Alright, I might test my trees again.

Ain't there any way for displaying '0' for the branch support where it is zero rather showing nothing?

If you want to experiment with the non-display of zero bootstraps, try changing this line:

https://github.com/biopython/biopython/blob/biopython-173/Bio/Phylo/_utils.py#L370

Currently:

                if clade.confidence:
                    return conf2str(clade.confidence)

This might work better by showing zero:

                if clade.confidence is not None:
                    return conf2str(clade.confidence)

I am guessing that None is also a possible value if the is no bootstrap.

I think is not None should be added to the code there. Mind if I add that without a unit test?

Yeah okay, I 'll give it a try now.

@etal I would expect the line of code to be exercised by the existing tests, and with graphical output we don't currently have anyway of confirming the output except inspection by eye - so sure, if it works in a hands on test, go ahead and commit it.

Is there potentially something similar happening with the PhyloXML (and other format) output?

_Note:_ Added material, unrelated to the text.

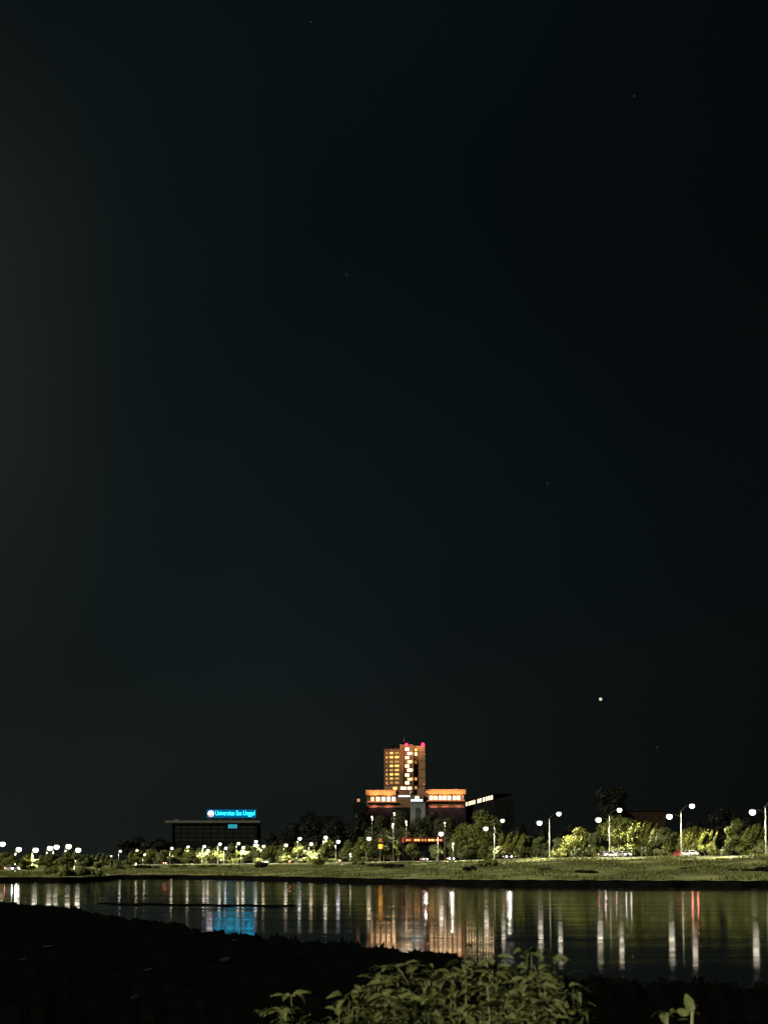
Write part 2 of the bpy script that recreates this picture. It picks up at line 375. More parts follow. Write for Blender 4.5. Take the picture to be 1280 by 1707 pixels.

is not None does not work. The result remains the same. None of the branches shows zero value.
Have you tested the files yet?

I tested adding is not None in the draw function with a modified version of Tests/Nexus/bats.nex and the following:

from Bio import Phylo;
t = Phylo.read("bats2.nex", "nexus")
Phylo.draw(t)

(I did a quick search and replace of )0.23: and )0.50: with )0.00: for this)

Given @etal's comment earlier, I went ahead and committed that fix in 5ba7092 to label zero value bootstraps in Bio.Phylo.draw().

However, this alone does not solve @SidraYounas's problem. Someone needs to dig into the data structure to understand why these interior nodes don't seem to have a bootstrap value.